Is it not true that, at the bar, you daily clothe your eloquent words with sensible images, and accompany them with a beautiful variety of inflections and gestures; or, what is the same thing, adopt every means of speaking to the senses of your hearers, so as to convey your own convictions into their souls?

"Is it not true that you wear a peculiar costume in court, that you observe certain solemn and sacred formalities there, so as to inspire a greater respect for judges and their judgments?

"Is it not true that, instead of administering justice in the open air, you meet in large, magnificent courts, either that the voices of the authorities may be better heard, or that the parties amenable to the law may be as well sheltered as yourselves from the inclemencies of the weather?

"Now, tell me, what is all this but the external worship of human justice? And why all this but because you treat, not with angels, but with men, that is to say, with corporeal creatures, with creatures that can hardly be led in any other way than by the senses?

"If then, sir, you would condemn the external worship of the Church, be consistent with yourself, and begin by removing from your speeches everything addressed to the senses; from the bar, all its consecrated rites and usages; from the administration of justice, all the external forms intended to secure respect for the judges and the laws; and from their foundations, those courts which defend you from heat, cold, rain, snow, and hail.
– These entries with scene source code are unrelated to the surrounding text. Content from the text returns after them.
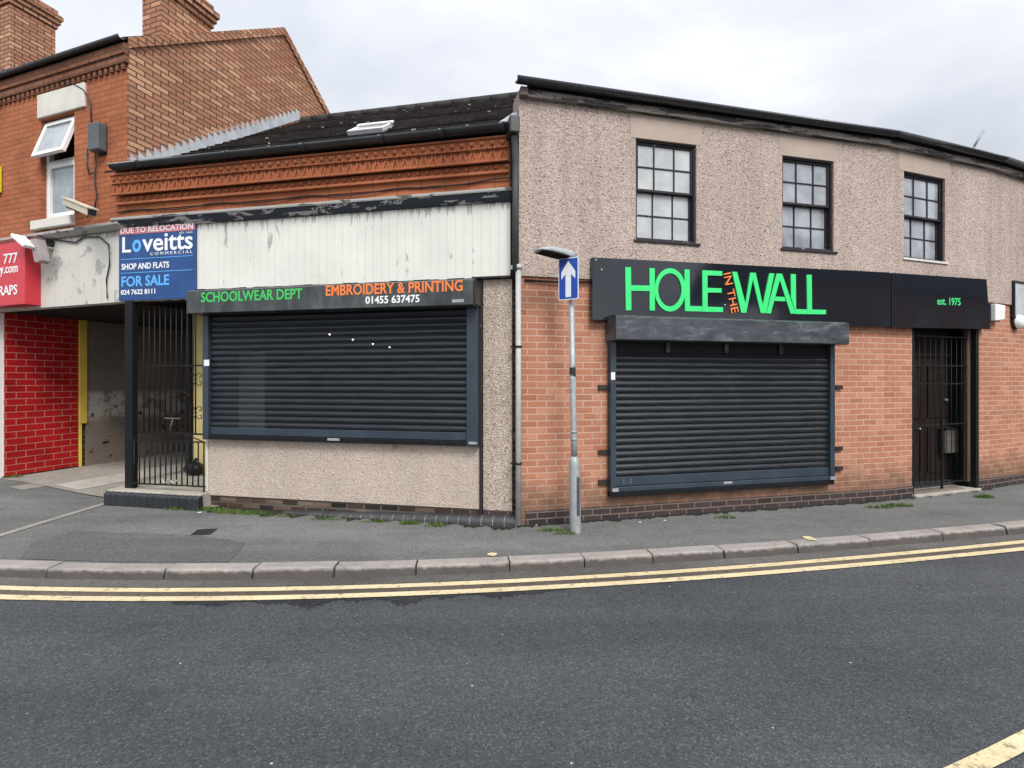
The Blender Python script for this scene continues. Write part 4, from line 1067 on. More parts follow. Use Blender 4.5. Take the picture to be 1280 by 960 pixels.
# ------------------------------------------------------------------ roller shutters
def slats(fr, x0, x1, z0, z1, y, pitch=0.077, amp=0.021):
    b = MB(fr); z = z0; prof = []
    while z < z1 - 0.01:
        zt_ = min(z + pitch, z1)
        for q in range(6):
            t = q / 5 * 0.86; prof.append((y - amp * math.sin(PI * (0.12 + 0.88 * t / 0.86)) ** 0.8, z + (zt_ - z) * t))
        prof.append((y + 0.004, z + (zt_ - z) * 0.93))
        z += pitch
    for (ya, za), (yb, zb) in zip(prof, prof[1:]): b.face([(x0, ya, za), (x1, ya, za), (x1, yb, zb), (x0, yb, zb)], True)
    return b
s1 = thing('roller_shutter', 'closed dark shutter under lettered box on the shop with white boards', 'roller shutter', FM, 2.8, 0, 0.9)
BO = 0.31
X0, X1 = FM.x(233.5, BO), FM.x(592, BO); Z0, Z1 = 2.525, 2.825
def casing(fr, x0, x1, out, z0, z1, y1=0.0):
    b = MB(fr); c = 0.02
    b.prism_x([(y1, z0), (y1, z1), (-out + c * 2.5, z1), (-out, z1 - c * 1.2), (-out, z0)], x0, x1); return b
bxo = casing(FM, X0, X1, BO, Z0, Z1, -0.034).build('shutter_box', 'sign_casing', s1, 0.004)
b = MB(FM); b.box(X1 + 0.001, X1 + 0.018, -BO + 0.012, -0.036, Z0 + 0.012, Z1 - 0.012); b.build('end_cap', 'black_plastic', s1, 0.003)
cx0, cx1 = FM.x(262.5, 0.10), FM.x(584, 0.10); cz0 = 0.915
rl0, rl1 = FM.x(253, 0.13), FM.x(597, 0.13)
slats(FM, cx0 - 0.02, cx1 + 0.02, cz0 + 0.155, Z0 + 0.02, -0.075).build('curtain', 'shutter_slats', s1)
MB(FM).box(rl0, cx0, -0.13, -0.022, 0.905, Z0 - 0.002).build('guide_rail', 'slate_blue', s1, 0.004)
MB(FM).box(cx1, rl1, -0.13, -0.022, 0.905, Z0 - 0.002).build('guide_rail', 'slate_blue', s1, 0.004)
MB(FM).box(cx0 + 0.002, cx1 - 0.002, -0.095, -0.06, cz0 + 0.055, cz0 + 0.15).build('bottom_rail', 'slate_blue', s1, 0.006)
MB(FM).box(cx0 + 0.002, cx1 - 0.002, -0.12, -0.05, cz0 - 0.005, cz0 + 0.053).build('sill_rail', 'black_metal', s1, 0.006)
xm = FM.x(417, 0.12); MB(FM).box(xm - 0.08, xm + 0.08, -0.127, -0.1205, cz0 + 0.02, cz0 + 0.05).build('lock_plate', 'galv', s1)
xm = FM.x(591, 0.14); MB(FM).box(xm - 0.05, xm + 0.05, -0.145, -0.131, cz0 + 0.02, cz0 + 0.05).build('latch', 'galv', s1, 0.004)
xa, za = FM.hit(258, 453.5, 0.135); MB(FM).box(xa - 0.04, xa + 0.04, -0.1335, -0.131, za - 0.04, za + 0.04).build('sticker', 'sign_white', s1)
def bl_(body, xa, ya, xb, yb, mat, bold):
    lettering(FM, body, FM.x(xa, BO), FM.x(xb, BO), (FM.z(xa, yb[0], BO) + FM.z(xb, yb[1], BO)) / 2, (FM.z(xa, ya[0], BO) + FM.z(xb, ya[1], BO)) / 2, -BO - 0.001, mat, s1, bold, 0.003)
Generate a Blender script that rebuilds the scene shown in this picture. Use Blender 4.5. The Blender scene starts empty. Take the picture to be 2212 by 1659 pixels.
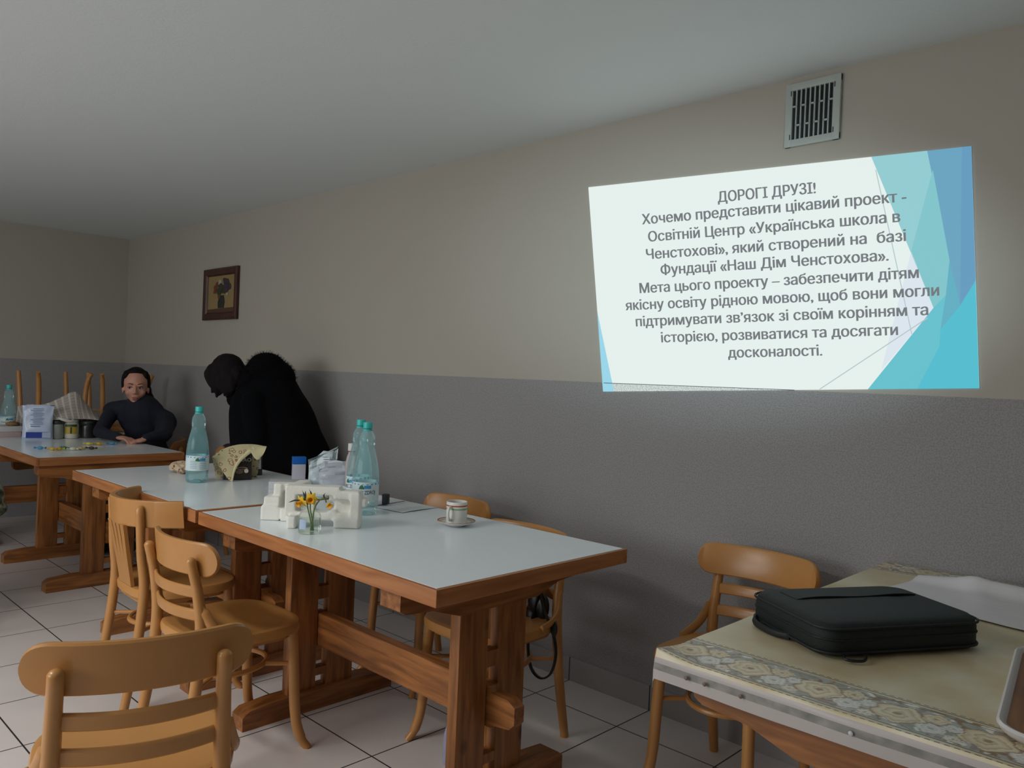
import bpy, bmesh, math, random
from mathutils import Vector, Matrix, Euler, noise
random.seed(7)
PI = math.pi
C = bpy.context.scene.collection
SC = bpy.context.scene

# ------------------------------------------------------------------ camera
cam_d = bpy.data.cameras.new('camera')
cam = bpy.data.objects.new('camera', cam_d)
C.objects.link(cam)
_r = Vector((0.719701, 0.693120, 0.040174))
_u = Vector((-0.034064, -0.022542, 0.999165))
_f = Vector((-0.693448, 0.720469, -0.007387))
_m = Matrix((_r, _u, -_f)).transposed().to_4x4()
_m.translation = Vector((2.1859, -1.6492, 1.3208))
cam.matrix_world = _m
cam_d.sensor_width = 36
cam_d.sensor_fit = 'HORIZONTAL'
cam_d.lens = 27.70
cam_d.clip_start = 0.05
SC.camera = cam

# ------------------------------------------------------------------ world, light, exposure
SC.view_settings.view_transform = 'Standard'
SC.view_settings.look = 'None'
SC.view_settings.gamma = 1.0
SC.view_settings.exposure = 0.0
SC.view_settings.use_curve_mapping = False
SC.cycles.transparent_max_bounces = 24
w = bpy.data.worlds.new('world')
SC.world = w
w.use_nodes = True
w.node_tree.nodes['Background'].inputs[0].default_value = (0.75, 0.85, 1.0, 1)
w.node_tree.nodes['Background'].inputs[1].default_value = 0.35

ZC_FILL = 2.345
def area(name, loc, target, sx, sy, power, color):
    d = bpy.data.lights.new(name, 'AREA')
    d.shape = 'RECTANGLE'; d.size = sx; d.size_y = sy
    d.energy = power; d.color = color
    o = bpy.data.objects.new(name, d)
    C.objects.link(o)
    o.location = loc
    o.rotation_euler = (Vector(target) - Vector(loc)).to_track_quat('-Z', 'Y').to_euler()
    return o
WINDOW_LIGHT = area('window_daylight', (-0.9, -4.62, 1.66), (-0.9, -2.2, 0.6), 3.0, 1.2, 58, (0.97, 0.99, 1.0))
FILL_LIGHT = area('added_fill_light', (-0.5, -2.45, ZC_FILL), (-0.5, -2.45, 0.0), 1.2, 0.28, 34, (1.0, 0.985, 0.96))  # unseen fill light, added to brighten tabletops, seats and floor
# added spot imitating the camera's bloom around the slide
_pd = bpy.data.lights.new('slide_glow_spot', 'SPOT')
_pd.energy = 170; _pd.color = (0.70, 0.94, 1.0); _pd.spot_size = math.radians(40); _pd.spot_blend = 1.0; _pd.shadow_soft_size = 0.03
_po = bpy.data.objects.new('slide_glow_spot', _pd); C.objects.link(_po)
_po.location = (2.585, -1.375, 1.305)
_po.rotation_euler = (Vector((0.66, 1.067, 1.735)) - Vector((2.585, -1.375, 1.305))).to_track_quat('-Z', 'Y').to_euler()
_po.scale = (1.0, 0.60, 1.0)

# ------------------------------------------------------------------ measures of the room
T = 0.42
YW = 1.067
XB = -5.315
ZC = 2.437
ZD = 1.318
XF, YL = 3.7, -4.75
TH = 0.773          # table height

# ------------------------------------------------------------------ materials
def newmat(name):
    m = bpy.data.materials.new(name); m.use_nodes = True
    nt = m.node_tree
    return m, nt, nt.nodes['Principled BSDF']

def srgb(r, g, b):
    f = lambda c: (c/255/12.92) if c/255 <= 0.04045 else ((c/255+0.055)/1.055)**2.4
    return (f(r), f(g), f(b), 1)

def plain(name, col, rough=0.5, metal=0.0, bump=0.0, bscale=60, var=0.0, vscale=8, spec=0.5, sheen=0):
    m, nt, p = newmat(name)
    p.inputs['Roughness'].default_value = rough
    p.inputs['Metallic'].default_value = metal
    p.inputs['Specular IOR Level'].default_value = spec
    if sheen: p.inputs['Sheen Weight'].default_value = sheen
    p.inputs['Base Color'].default_value = col
    tc = nt.nodes.new('ShaderNodeTexCoord')
    if var:
        n = nt.nodes.new('ShaderNodeTexNoise'); n.inputs['Scale'].default_value = vscale
        n.inputs['Detail'].default_value = 4
        nt.links.new(tc.outputs['Object'], n.inputs['Vector'])
        mx = nt.nodes.new('ShaderNodeMix'); mx.data_type = 'RGBA'
        mx.inputs['A'].default_value = tuple(c*(1-var) for c in col[:3])+(1,)
        mx.inputs['B'].default_value = tuple(min(1, c*(1+var)) for c in col[:3])+(1,)
        nt.links.new(n.outputs['Fac'], mx.inputs['Factor'])
        nt.links.new(mx.outputs['Result'], p.inputs['Base Color'])
    if bump:
        n2 = nt.nodes.new('ShaderNodeTexNoise'); n2.inputs['Scale'].default_value = bscale
        n2.inputs['Detail'].default_value = 3
        nt.links.new(tc.outputs['Object'], n2.inputs['Vector'])
        b = nt.nodes.new('ShaderNodeBump'); b.inputs['Strength'].default_value = bump
        b.inputs['Distance'].default_value = 0.01
        nt.links.new(n2.outputs['Fac'], b.inputs['Height'])
        nt.links.new(b.outputs['Normal'], p.inputs['Normal'])
    return m

def wood(name, c1, c2, axis, rough=0.4, scale=9, knots=True):
    m, nt, p = newmat(name)
    p.inputs['Roughness'].default_value = rough
    tc = nt.nodes.new('ShaderNodeTexCoord')
    mp = nt.nodes.new('ShaderNodeMapping')
    s = [1.0, 1.0, 1.0]; s['xyz'.index(axis)] = 0.09
    mp.inputs['Scale'].default_value = s
    nt.links.new(tc.outputs['Object'], mp.inputs['Vector'])
    n = nt.nodes.new('ShaderNodeTexNoise')
    n.inputs['Scale'].default_value = scale*5; n.inputs['Detail'].default_value = 5
    n.inputs['Distortion'].default_value = 0.6
    nt.links.new(mp.outputs['Vector'], n.inputs['Vector'])
    rp = nt.nodes.new('ShaderNodeValToRGB')
    rp.color_ramp.elements[0].position = 0.32; rp.color_ramp.elements[0].color = c2
    rp.color_ramp.elements[1].position = 0.66; rp.color_ramp.elements[1].color = c1
    nt.links.new(n.outputs['Fac'], rp.inputs['Fac'])
    out = rp.outputs['Color']
    if knots:
        v = nt.nodes.new('ShaderNodeTexVoronoi'); v.inputs['Scale'].default_value = 4.5
        mp2 = nt.nodes.new('ShaderNodeMapping')
        s2 = [1.0]*3; s2['xyz'.index(axis)] = 0.6
        mp2.inputs['Scale'].default_value = s2
        nt.links.new(tc.outputs['Object'], mp2.inputs['Vector'])
        nt.links.new(mp2.outputs['Vector'], v.inputs['Vector'])
        r2 = nt.nodes.new('ShaderNodeValToRGB')
        r2.color_ramp.elements[0].position = 0.04; r2.color_ramp.elements[0].color = (1, 1, 1, 1)
        r2.color_ramp.elements[1].position = 0.10; r2.color_ramp.elements[1].color = (0, 0, 0, 1)
        nt.links.new(v.outputs['Distance'], r2.inputs['Fac'])
        mx = nt.nodes.new('ShaderNodeMix'); mx.data_type = 'RGBA'
        nt.links.new(r2.outputs['Color'], mx.inputs['Factor'])
        nt.links.new(out, mx.inputs['A'])
        mx.inputs['B'].default_value = tuple(c*0.35 for c in c2[:3])+(1,)
        out = mx.outputs['Result']
    nt.links.new(out, p.inputs['Base Color'])
    return m

def emis(name, col, strength=1.0):
    m, nt, p = newmat(name)
    p.inputs['Base Color'].default_value = (0.02, 0.02, 0.02, 1)
    p.inputs['Emission Color'].default_value = col
    p.inputs['Emission Strength'].default_value = strength
    p.inputs['Roughness'].default_value = 0.9
    p.inputs['Specular IOR Level'].default_value = 0.0
    return m

def thin_clear(name, tint, gloss_rough=0.05, body=0.0, body_col=(1, 1, 1, 1), ior=1.3):
    """thin clear plastic or glass wall: tinted see-through plus a mirror-like skin"""
    m, nt, p = newmat(name)
    out = nt.nodes['Material Output']
    tr = nt.nodes.new('ShaderNodeBsdfTransparent'); tr.inputs['Color'].default_value = tint
    gl = nt.nodes.new('ShaderNodeBsdfGlossy'); gl.inputs['Roughness'].default_value = gloss_rough
    gl.inputs['Color'].default_value = (1, 1, 1, 1)
    fr = nt.nodes.new('ShaderNodeFresnel'); fr.inputs['IOR'].default_value = ior
    mx = nt.nodes.new('ShaderNodeMixShader')
    nt.links.new(math_node(nt, 'MULTIPLY', fr.outputs['Fac'], 0.65), mx.inputs['Fac'])
    if body:
        df = nt.nodes.new('ShaderNodeBsdfDiffuse'); df.inputs['Color'].default_value = body_col
        m2 = nt.nodes.new('ShaderNodeMixShader'); m2.inputs['Fac'].default_value = body
        nt.links.new(tr.outputs[0], m2.inputs[1]); nt.links.new(df.outputs[0], m2.inputs[2])
        nt.links.new(m2.outputs[0], mx.inputs[1])
    else:
        nt.links.new(tr.outputs[0], mx.inputs[1])
    nt.links.new(gl.outputs[0], mx.inputs[2])
    nt.links.new(mx.outputs[0], out.inputs['Surface'])
    return m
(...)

Or rather let man be an angel, and then you may put away external worship. But as long

as man is a being served and too often enslaved by organs, to try to reduce religion to something purely spiritual would be to banish it to the moon!

"While an approving laugh welcomed the sallies of the old mathematician, the lawyer, perplexed, hastened to beat a retreat, and to take up a conversation on new ground. We were at this point when the guard sounded the bugle for a stoppage. The two gentlemen got down, and we trust that the hotel-keeper's table will make peace between them.'

At the risk of disturbing the digestion of the "angelic" adversary of our ceremonies, we are going to call him back to the combat. It is not our intention to confound him, nor those who share his prejudices, but to instruct them all, by showing them the necessity, the beauty, the sanctity, and the advantages of the external worship of the Catholic Church.

Definition and Origin of Worship. And, first, what is the meaning of the words, external worship, ceremonies, rites, liturgy?

In all languages the word worship means honour, respect, veneration, reverence, service. In religious language we call internal worship those sentiments of faith, admiration, respect, gratitude, confidence, love, and submission which we owe to God, because we find all perfections in Him. We call external worship the sensible signs by which we manifest those sentiments, such as genuflections, prostrations, prayers, vows, and oblations. We teach that when these testimonies are not accompanied by the sentiments of the heart, there is not true sincere worship, but mere hypocrisya vice with which Our Lord Jesus Christ and the Prophets often reproached the Jews.

We recognise a supreme worship, which consists in sentiments and testimonies due to God alone; and an inferior or subordinate worship, which we render to the Angels and Saints, and by which we respect and honour in the Angels and Saints the supernatural graces that God has bestowed on them, the dignity that He has raised them to, and the power that He grants them. This inferior worship was already_commanded and practised among the Jews. God said to them, Respect My angel, because My name is in him.' We see the woman of Samaria falling down at the feet of Eliseus, who has just restored her child to life, in order to honour in him the character of a holy prophet, a man of God, and the power of working miracles. It is thus that in the civil order that is called supreme worship which is rendered to the king, and that inferior or subordinate which is rendered, to his ministers.